Dashboard fatigue is a real thing. I’ve experienced it first hand! Before Agoda, I would’ve told myself that there’s no such thing. But after Agoda — well now I know there is too much of a good thing.
At Agoda, we liked to experiment. We were driven by data. But how much is too much? In this post, I’ll talk about my experiences at Agoda to do with Dashboards and data. Say, for example, a dashboard monitoring sign ups — your KPI (Key performance indicator) — do you look at it every day? When does it stop becoming relevant and start becoming something you don’t care about? What about if I added four more dashboards about other monitoring KPIs? Would they all still be relevant? Would you be looking at them every day?
When I first joined the Agoda Homes team, we were a new product and were building it from scratch. We didn’t have dashboards because our KPI was to build the onboarding process. Just a side note: if you’ve ever signed up with Agoda Homes to list your Home (like Airbnb), that was built by my team. And then we finished. But now we needed to find a way to display how many sign-ups we were getting a day. We should build a dashboard. Most other teams have them! So, we used a platform called Grafana and made our dashboard to show sign-ups over time.
In the first few weeks — we were all very excited and interested. How many sign-ups did we have yesterday? How many today? Wow, it’s increasing! Our product is working. Awesome! This dashboard was displayed on TV hanging on a wall. Agoda has several TVs around each team so you can always glance at your dashboard to see how your product is performing. We were, of course, very proud.
It wasn’t just enough to know how many signs ups we were doing. As we’re a developer team, we also needed to understand how our product is performing regarding speed. What APIs are working fast and what is working slow? What is the First Meaningful Paint? When do you put the critical mark — the point at which your application is first usable? Where do users drop off in the funnel? How many users add photos? How many users edit their properties?
So you can already see, we were adding a lot of dashboards. These weren’t all added at once, but every time we added a new feature, we usually thought about how we can add or improve our dashboards. There was a lot we were monitoring. And it eventually got too much. Having your TVs flick through five different monitoring pages makes you switch off and stop watching.
This is something that shouldn’t happen — but did. We didn’t put alerts on our dashboards because we were so sure someone would be monitoring it. The Product Owner thought the development team was monitoring it. The development team thought that person X and QA were monitoring it. Person X believed that the rest of the team was monitoring. Etc. Etc. There is no one to blame but ourselves as a collective.
What happened was that one day our sign ups just dropped. No one noticed. No one reacted. It wasn’t for another couple of days until finally, someone saw the odd trend in our dashboard. We had dashboard fatigue. We were no longer paying attention to all the data we were collecting.
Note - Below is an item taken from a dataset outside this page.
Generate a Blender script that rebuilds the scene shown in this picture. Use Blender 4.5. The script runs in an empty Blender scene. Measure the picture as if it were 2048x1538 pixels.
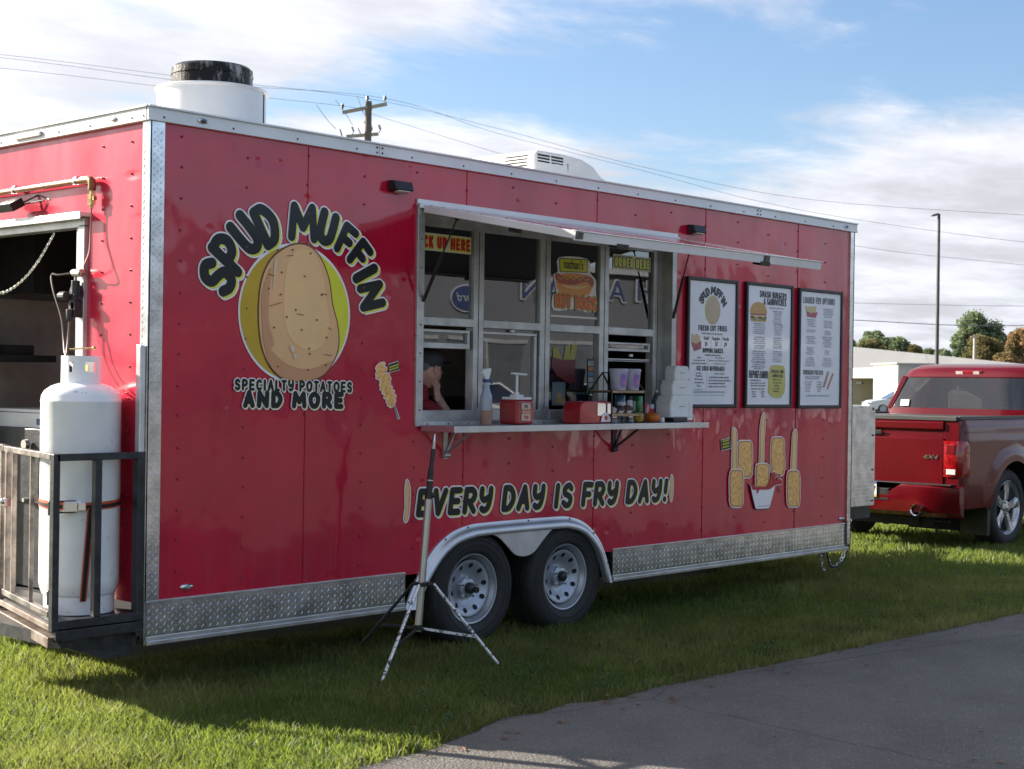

It was overwhelming. We fixed the bug — but probably lost a couple of customers in return.
Concentrate on having one focused dashboard that’s as simple as possible. Colours representing states makes your life easier and means that the dashboard can be understood at a glance. Avoid bar graphs and having dashboards too detailed (unless they are for following up on a problem). Add alerts for when something goes seriously wrong.